- WHAT IS BEING ASKED:
Without the pictures, return all of the material exactly as written.

- DATA:

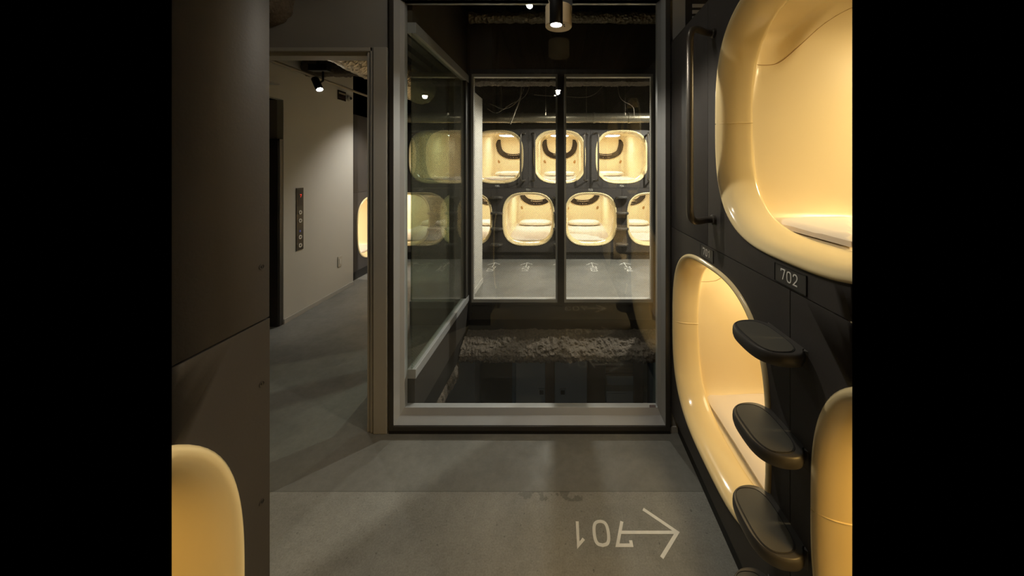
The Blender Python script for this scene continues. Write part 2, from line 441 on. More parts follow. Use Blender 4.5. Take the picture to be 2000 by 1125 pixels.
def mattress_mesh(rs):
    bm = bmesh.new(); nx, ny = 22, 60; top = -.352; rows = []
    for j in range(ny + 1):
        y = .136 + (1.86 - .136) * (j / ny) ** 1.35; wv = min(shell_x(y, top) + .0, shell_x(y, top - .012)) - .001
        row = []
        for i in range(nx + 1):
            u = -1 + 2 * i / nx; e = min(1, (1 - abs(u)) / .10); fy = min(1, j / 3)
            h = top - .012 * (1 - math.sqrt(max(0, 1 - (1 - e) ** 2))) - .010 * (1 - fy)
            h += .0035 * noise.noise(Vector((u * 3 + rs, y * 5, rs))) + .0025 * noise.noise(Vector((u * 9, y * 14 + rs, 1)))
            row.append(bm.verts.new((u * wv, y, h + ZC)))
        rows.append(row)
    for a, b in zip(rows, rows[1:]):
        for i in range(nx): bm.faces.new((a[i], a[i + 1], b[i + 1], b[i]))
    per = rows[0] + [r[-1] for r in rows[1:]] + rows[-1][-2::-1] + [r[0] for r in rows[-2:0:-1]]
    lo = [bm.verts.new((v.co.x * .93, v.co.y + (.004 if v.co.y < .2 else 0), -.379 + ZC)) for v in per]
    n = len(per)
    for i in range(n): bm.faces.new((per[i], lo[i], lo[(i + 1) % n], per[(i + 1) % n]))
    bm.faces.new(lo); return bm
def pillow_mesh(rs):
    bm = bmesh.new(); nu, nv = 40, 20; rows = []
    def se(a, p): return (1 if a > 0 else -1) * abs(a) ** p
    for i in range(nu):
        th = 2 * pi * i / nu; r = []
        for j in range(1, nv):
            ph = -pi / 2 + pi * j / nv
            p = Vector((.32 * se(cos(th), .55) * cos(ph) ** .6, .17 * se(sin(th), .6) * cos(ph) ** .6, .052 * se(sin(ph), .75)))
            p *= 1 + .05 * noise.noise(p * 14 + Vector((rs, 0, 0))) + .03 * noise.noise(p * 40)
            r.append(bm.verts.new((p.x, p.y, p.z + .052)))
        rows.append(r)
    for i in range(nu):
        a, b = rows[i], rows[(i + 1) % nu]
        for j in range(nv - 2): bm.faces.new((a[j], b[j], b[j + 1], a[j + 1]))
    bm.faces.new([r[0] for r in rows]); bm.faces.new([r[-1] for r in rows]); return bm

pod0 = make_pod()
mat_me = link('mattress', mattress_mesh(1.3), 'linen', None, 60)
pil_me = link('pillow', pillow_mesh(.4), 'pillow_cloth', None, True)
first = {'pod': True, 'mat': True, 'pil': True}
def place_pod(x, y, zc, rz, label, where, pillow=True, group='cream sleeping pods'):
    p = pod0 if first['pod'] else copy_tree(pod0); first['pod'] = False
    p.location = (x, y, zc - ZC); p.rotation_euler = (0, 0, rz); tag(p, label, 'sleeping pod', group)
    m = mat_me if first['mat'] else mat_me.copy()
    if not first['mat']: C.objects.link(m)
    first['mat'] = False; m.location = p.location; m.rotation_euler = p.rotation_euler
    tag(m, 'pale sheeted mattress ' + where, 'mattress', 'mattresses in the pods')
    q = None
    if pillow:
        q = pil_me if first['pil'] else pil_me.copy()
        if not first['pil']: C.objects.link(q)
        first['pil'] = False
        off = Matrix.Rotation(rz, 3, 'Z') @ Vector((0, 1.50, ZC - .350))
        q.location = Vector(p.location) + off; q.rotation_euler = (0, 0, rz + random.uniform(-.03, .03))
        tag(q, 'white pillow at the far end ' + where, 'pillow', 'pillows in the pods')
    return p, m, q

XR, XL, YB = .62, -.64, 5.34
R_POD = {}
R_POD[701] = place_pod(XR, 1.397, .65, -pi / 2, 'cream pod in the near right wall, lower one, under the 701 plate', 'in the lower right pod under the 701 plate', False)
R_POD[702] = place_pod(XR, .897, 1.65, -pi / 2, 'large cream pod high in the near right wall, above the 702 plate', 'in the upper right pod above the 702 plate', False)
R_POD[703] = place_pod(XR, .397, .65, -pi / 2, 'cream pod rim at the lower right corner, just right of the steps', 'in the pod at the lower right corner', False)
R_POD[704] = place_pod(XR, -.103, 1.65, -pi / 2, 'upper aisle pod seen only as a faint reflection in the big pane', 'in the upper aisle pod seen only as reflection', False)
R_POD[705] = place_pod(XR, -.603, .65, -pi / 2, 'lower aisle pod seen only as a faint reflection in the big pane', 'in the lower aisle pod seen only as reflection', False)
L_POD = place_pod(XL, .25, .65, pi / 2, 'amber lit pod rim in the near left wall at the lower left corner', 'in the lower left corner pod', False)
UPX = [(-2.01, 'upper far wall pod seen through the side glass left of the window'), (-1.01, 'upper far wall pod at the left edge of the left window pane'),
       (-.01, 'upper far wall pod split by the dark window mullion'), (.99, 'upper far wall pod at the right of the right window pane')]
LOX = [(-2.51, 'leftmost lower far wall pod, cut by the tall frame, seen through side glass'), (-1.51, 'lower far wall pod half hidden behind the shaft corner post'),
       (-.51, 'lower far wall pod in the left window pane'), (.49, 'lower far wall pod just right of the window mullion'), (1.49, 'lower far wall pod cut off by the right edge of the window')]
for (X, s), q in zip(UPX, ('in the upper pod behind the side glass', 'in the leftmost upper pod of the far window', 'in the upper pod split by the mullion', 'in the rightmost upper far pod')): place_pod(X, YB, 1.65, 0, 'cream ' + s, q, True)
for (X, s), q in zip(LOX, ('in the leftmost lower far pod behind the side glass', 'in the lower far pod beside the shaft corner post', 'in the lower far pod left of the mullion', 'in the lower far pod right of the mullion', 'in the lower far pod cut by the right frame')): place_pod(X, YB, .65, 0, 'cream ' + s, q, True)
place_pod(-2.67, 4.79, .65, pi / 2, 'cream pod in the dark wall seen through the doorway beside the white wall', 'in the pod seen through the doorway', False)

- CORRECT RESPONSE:
The Blender Python script for this scene continues. Write part 2, from line 441 on. More parts follow. Use Blender 4.5. Take the picture to be 2000 by 1125 pixels.
def mattress_mesh(rs):
    bm = bmesh.new(); nx, ny = 22, 60; top = -.352; rows = []
    for j in range(ny + 1):
        y = .136 + (1.86 - .136) * (j / ny) ** 1.35; wv = min(shell_x(y, top) + .0, shell_x(y, top - .012)) - .001
        row = []
        for i in range(nx + 1):
            u = -1 + 2 * i / nx; e = min(1, (1 - abs(u)) / .10); fy = min(1, j / 3)
            h = top - .012 * (1 - math.sqrt(max(0, 1 - (1 - e) ** 2))) - .010 * (1 - fy)
            h += .0035 * noise.noise(Vector((u * 3 + rs, y * 5, rs))) + .0025 * noise.noise(Vector((u * 9, y * 14 + rs, 1)))
            row.append(bm.verts.new((u * wv, y, h + ZC)))
        rows.append(row)
    for a, b in zip(rows, rows[1:]):
        for i in range(nx): bm.faces.new((a[i], a[i + 1], b[i + 1], b[i]))
    per = rows[0] + [r[-1] for r in rows[1:]] + rows[-1][-2::-1] + [r[0] for r in rows[-2:0:-1]]
    lo = [bm.verts.new((v.co.x * .93, v.co.y + (.004 if v.co.y < .2 else 0), -.379 + ZC)) for v in per]
    n = len(per)
    for i in range(n): bm.faces.new((per[i], lo[i], lo[(i + 1) % n], per[(i + 1) % n]))
    bm.faces.new(lo); return bm
def pillow_mesh(rs):
    bm = bmesh.new(); nu, nv = 40, 20; rows = []
    def se(a, p): return (1 if a > 0 else -1) * abs(a) ** p
    for i in range(nu):
        th = 2 * pi * i / nu; r = []
        for j in range(1, nv):
            ph = -pi / 2 + pi * j / nv
            p = Vector((.32 * se(cos(th), .55) * cos(ph) ** .6, .17 * se(sin(th), .6) * cos(ph) ** .6, .052 * se(sin(ph), .75)))
            p *= 1 + .05 * noise.noise(p * 14 + Vector((rs, 0, 0))) + .03 * noise.noise(p * 40)
            r.append(bm.verts.new((p.x, p.y, p.z + .052)))
        rows.append(r)
    for i in range(nu):
        a, b = rows[i], rows[(i + 1) % nu]
        for j in range(nv - 2): bm.faces.new((a[j], b[j], b[j + 1], a[j + 1]))
    bm.faces.new([r[0] for r in rows]); bm.faces.new([r[-1] for r in rows]); return bm

pod0 = make_pod()
mat_me = link('mattress', mattress_mesh(1.3), 'linen', None, 60)
pil_me = link('pillow', pillow_mesh(.4), 'pillow_cloth', None, True)
first = {'pod': True, 'mat': True, 'pil': True}
def place_pod(x, y, zc, rz, label, where, pillow=True, group='cream sleeping pods'):
    p = pod0 if first['pod'] else copy_tree(pod0); first['pod'] = False
    p.location = (x, y, zc - ZC); p.rotation_euler = (0, 0, rz); tag(p, label, 'sleeping pod', group)
    m = mat_me if first['mat'] else mat_me.copy()
    if not first['mat']: C.objects.link(m)
    first['mat'] = False; m.location = p.location; m.rotation_euler = p.rotation_euler
    tag(m, 'pale sheeted mattress ' + where, 'mattress', 'mattresses in the pods')
    q = None
    if pillow:
        q = pil_me if first['pil'] else pil_me.copy()
        if not first['pil']: C.objects.link(q)
        first['pil'] = False
        off = Matrix.Rotation(rz, 3, 'Z') @ Vector((0, 1.50, ZC - .350))
        q.location = Vector(p.location) + off; q.rotation_euler = (0, 0, rz + random.uniform(-.03, .03))
        tag(q, 'white pillow at the far end ' + where, 'pillow', 'pillows in the pods')
    return p, m, q

XR, XL, YB = .62, -.64, 5.34
R_POD = {}
R_POD[701] = place_pod(XR, 1.397, .65, -pi / 2, 'cream pod in the near right wall, lower one, under the 701 plate', 'in the lower right pod under the 701 plate', False)
R_POD[702] = place_pod(XR, .897, 1.65, -pi / 2, 'large cream pod high in the near right wall, above the 702 plate', 'in the upper right pod above the 702 plate', False)
R_POD[703] = place_pod(XR, .397, .65, -pi / 2, 'cream pod rim at the lower right corner, just right of the steps', 'in the pod at the lower right corner', False)
R_POD[704] = place_pod(XR, -.103, 1.65, -pi / 2, 'upper aisle pod seen only as a faint reflection in the big pane', 'in the upper aisle pod seen only as reflection', False)
R_POD[705] = place_pod(XR, -.603, .65, -pi / 2, 'lower aisle pod seen only as a faint reflection in the big pane', 'in the lower aisle pod seen only as reflection', False)
L_POD = place_pod(XL, .25, .65, pi / 2, 'amber lit pod rim in the near left wall at the lower left corner', 'in the lower left corner pod', False)
UPX = [(-2.01, 'upper far wall pod seen through the side glass left of the window'), (-1.01, 'upper far wall pod at the left edge of the left window pane'),
       (-.01, 'upper far wall pod split by the dark window mullion'), (.99, 'upper far wall pod at the right of the right window pane')]
LOX = [(-2.51, 'leftmost lower far wall pod, cut by the tall frame, seen through side glass'), (-1.51, 'lower far wall pod half hidden behind the shaft corner post'),
       (-.51, 'lower far wall pod in the left window pane'), (.49, 'lower far wall pod just right of the window mullion'), (1.49, 'lower far wall pod cut off by the right edge of the window')]
for (X, s), q in zip(UPX, ('in the upper pod behind the side glass', 'in the leftmost upper pod of the far window', 'in the upper pod split by the mullion', 'in the rightmost upper far pod')): place_pod(X, YB, 1.65, 0, 'cream ' + s, q, True)
for (X, s), q in zip(LOX, ('in the leftmost lower far pod behind the side glass', 'in the lower far pod beside the shaft corner post', 'in the lower far pod left of the mullion', 'in the lower far pod right of the mullion', 'in the lower far pod cut by the right frame')): place_pod(X, YB, .65, 0, 'cream ' + s, q, True)
place_pod(-2.67, 4.79, .65, pi / 2, 'cream pod in the dark wall seen through the doorway beside the white wall', 'in the pod seen through the doorway', False)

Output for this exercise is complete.